A barrister by profession, she graduated from the School of Law at Queen’s in 1973 and was called to the Northern Ireland Bar in 1974. She was appointed Reid Professor of Criminal Law, Criminology and Penology at Trinity College Dublin the following year and later took up the position of Director of the Institute of Legal Studies at Queen’s in 1987. Professor McAleese became the University’s first female Pro-Vice-Chancellor in 1994.

Mary McAleese, was elected the 8th President of Ireland in November 1997, succeeding Mary Robinson. She is the second female president of Ireland, the first president from Northern Ireland and served as for two terms until November 2011.

About our Speaker

Brenda Hale, Baroness Hale of Richmond, retired in January 2020 as President of the Supreme Court of the United Kingdom, the apex court for England, Wales, Scotland and Northern Ireland. She was educated at Richmond High School for Girls, in North Yorkshire, and Girton College, Cambridge, where she is now Visitor, and called to the Bar by Gray’s Inn.

After graduating, she spent 18 years teaching, researching and writing in Law at the University of Manchester, also practising for a while at the Manchester Bar. She then became a member of the Law Commission, a statutory body which makes proposals for the reform of the Law. Her proudest achievement there was the Children Act 1989.

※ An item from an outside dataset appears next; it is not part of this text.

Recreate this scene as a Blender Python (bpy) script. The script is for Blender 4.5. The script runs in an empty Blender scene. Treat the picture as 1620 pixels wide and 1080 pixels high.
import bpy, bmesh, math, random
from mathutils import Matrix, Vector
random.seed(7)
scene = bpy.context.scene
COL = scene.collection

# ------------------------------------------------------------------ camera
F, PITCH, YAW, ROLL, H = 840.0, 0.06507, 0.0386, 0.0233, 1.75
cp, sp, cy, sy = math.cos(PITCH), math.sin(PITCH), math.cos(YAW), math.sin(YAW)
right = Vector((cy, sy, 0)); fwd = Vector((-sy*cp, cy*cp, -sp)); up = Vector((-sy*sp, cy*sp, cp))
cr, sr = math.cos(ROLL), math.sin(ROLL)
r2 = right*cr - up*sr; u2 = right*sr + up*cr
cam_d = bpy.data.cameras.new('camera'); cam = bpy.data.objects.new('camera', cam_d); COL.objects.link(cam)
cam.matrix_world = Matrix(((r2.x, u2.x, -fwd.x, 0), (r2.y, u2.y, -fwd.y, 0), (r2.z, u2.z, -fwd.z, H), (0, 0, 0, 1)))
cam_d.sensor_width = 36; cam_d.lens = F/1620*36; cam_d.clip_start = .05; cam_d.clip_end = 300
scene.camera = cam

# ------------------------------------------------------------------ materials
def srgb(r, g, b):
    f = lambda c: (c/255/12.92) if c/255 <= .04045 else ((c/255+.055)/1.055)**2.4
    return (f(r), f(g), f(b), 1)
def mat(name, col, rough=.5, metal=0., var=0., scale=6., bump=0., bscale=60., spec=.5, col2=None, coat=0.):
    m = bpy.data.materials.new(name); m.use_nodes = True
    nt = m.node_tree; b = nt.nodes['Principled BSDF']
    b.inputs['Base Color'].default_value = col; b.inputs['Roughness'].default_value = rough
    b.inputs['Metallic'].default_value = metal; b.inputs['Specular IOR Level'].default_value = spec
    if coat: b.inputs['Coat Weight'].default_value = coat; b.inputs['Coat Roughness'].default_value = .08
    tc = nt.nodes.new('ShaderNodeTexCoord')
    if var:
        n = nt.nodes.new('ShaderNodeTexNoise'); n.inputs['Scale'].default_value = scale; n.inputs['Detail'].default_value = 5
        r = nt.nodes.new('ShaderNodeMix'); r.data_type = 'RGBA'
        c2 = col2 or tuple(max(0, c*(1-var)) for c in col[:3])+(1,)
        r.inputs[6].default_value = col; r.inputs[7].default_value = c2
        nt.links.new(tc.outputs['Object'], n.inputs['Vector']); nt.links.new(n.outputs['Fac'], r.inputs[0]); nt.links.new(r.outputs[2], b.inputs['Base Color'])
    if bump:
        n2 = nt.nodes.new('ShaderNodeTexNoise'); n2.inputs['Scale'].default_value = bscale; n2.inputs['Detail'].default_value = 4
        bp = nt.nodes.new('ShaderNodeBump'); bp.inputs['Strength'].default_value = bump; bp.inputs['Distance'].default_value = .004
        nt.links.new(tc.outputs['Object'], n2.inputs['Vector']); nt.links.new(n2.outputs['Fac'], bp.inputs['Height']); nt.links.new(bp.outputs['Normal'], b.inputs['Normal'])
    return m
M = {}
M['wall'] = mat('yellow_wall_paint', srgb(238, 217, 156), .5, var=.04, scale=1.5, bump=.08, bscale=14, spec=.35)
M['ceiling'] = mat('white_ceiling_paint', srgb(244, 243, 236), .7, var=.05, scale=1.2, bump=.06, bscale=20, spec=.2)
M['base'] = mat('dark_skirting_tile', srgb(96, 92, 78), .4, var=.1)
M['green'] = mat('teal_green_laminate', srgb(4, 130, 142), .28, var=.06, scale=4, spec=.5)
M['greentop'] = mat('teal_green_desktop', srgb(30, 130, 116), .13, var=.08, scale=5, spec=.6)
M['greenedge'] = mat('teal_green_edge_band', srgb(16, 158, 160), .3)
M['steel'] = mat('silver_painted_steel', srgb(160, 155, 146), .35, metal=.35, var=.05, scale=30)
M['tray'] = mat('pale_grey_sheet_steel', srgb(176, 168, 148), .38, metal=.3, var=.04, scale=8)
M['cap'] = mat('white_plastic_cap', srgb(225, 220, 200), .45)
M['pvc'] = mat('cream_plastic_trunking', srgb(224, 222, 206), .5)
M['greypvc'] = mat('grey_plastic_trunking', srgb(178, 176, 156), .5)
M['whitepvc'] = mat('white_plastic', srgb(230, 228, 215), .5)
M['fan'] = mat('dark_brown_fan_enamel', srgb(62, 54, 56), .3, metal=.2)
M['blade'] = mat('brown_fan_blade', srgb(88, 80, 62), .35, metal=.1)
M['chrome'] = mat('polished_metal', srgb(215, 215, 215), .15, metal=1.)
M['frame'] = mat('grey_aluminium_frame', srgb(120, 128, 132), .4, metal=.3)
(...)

In 1994, she was appointed a High Court Judge, the first to have made a career as an academic and public servant rather than as a top barrister. In 1999 she was promoted to the Court of Appeal of England and Wales and in 2004 became a Lord of Appeal in Ordinary in the House of Lords, the first and sadly the only woman ever to hold that office.

In 2009 the ‘Law Lords’ were transformed into Justices of the newly established Supreme Court of the United Kingdom. She became its Deputy President in 2013 and President in 2017. On 24 September 2019, she announced the unanimous decision of the court in the case of R (Miller) v The Prime Minister [2019] UKSC 41.